Wednesday, May 3, 2017

Yawning Portal Page Count and More

Welcome back folks. This week I finally got my copy of Tales from the Yawning Portal. This 5E book is a compilation of classic dungeon crawls adapted for the new format. I have nothing but admiration for the quality of this work and the art within. Today I'm here to discuss the page count of each adventure as it compares to the original and how this book preserves the Greyhawk content of each chapter.


First off the Yawning Portal bar in Waterdeep is the framing device for this anthology, but for Greyhawk fans such as myself, it has an apt replacement for it in the City of Greyhawk's own Green Dragon Inn. From here the adventures can be ran as one offs or as part of a long campaign from 1st to 11+ level. Here they are in chapter order:

The Sunless Citadel by Bruce Cordell.
Page count: 24 (including maps)
Original: 32 + maps
Suggested location in Greyhawk: "The Sunless Citadel is a ruined Baklunish stronghold that was cast into the bowels of the earth when the Suel Imperium unleashed the Invoked Devastation. It is located in northwestern Bissel, in the foothills west of Thornward."

The Forge of Fury by Richard Baker.
Page count: 28 (including maps)
Original: 32 + maps
Suggested location in Greyhawk: "Khundrukar stands in the Pomarj, in the western Drachensgrab Hills. The fortress fell shortly after the Hateful Wars, when a wave of orcs and other evil humanoid invaders swept over the region."

The Hidden Shrine of Tamoachan by Harold Johnson and Jeff Leason.
Page count: 35 (with maps)
Original: 25 + maps and art
Location in Greyhawk: The Amedio Jungle.

White Plume Mountain by Lawrence Schick.
Page count: 13 (including maps)
Original: 16 + maps
Location in Greyhawk: Shield Lands

Dead in Thay by Scott Fitzgerald Gray.
Page count: 57 (with maps)
Original: 107 (including maps)
Suggested Location in Greyhawk: "Perhaps Rary the Traitor found the Doomvault -yet another vestige of ancient Sulm- under the Bright Desert."

Against the Giants by Gary Gygax.
Page count: 47 (including maps)
Original: 32 + maps
Location in Greyhawk: Various mountains

Tomb of Horrors by Gary Gygax.
Page count: 18 (with maps)
Original: 12 + maps and art
Location in Greyhawk: Vast Swamp/Various

Analysis:  I guess I've always known that 1E modules were short, but compared to later mods from 2E onward, they were thin indeed (due to their convention use). That said it's remarkable that some are increased in page count like Tamoachan and Giants. All in all every adventure seems to have been rigorously redesigned; keeping all the flavor and detail possible of the originals. Only Thay takes a huge page count hit. I never owned that module so I can't comment on what it lacks exactly. There is an additional 20 pages of monsters and magic item stat blocks in the appendix of TftYP which of course would've been found in the pages of the originals further padding these numbers by a few.
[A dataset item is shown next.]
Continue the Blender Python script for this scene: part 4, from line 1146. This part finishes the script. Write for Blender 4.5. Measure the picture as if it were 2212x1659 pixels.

I am also happy with the suggested locations in the Greyhawk setting. I'm sure Chris Perkin's hand was involved, but of the three modules not already set here, they managed to find good spots within the central Flanaess. Smart and accessible. I applaude WotC on this effort. Sure, I like the nostalgic stuff better than their original work so far, but I am looking forward to using this book, quite possibly cover to cover.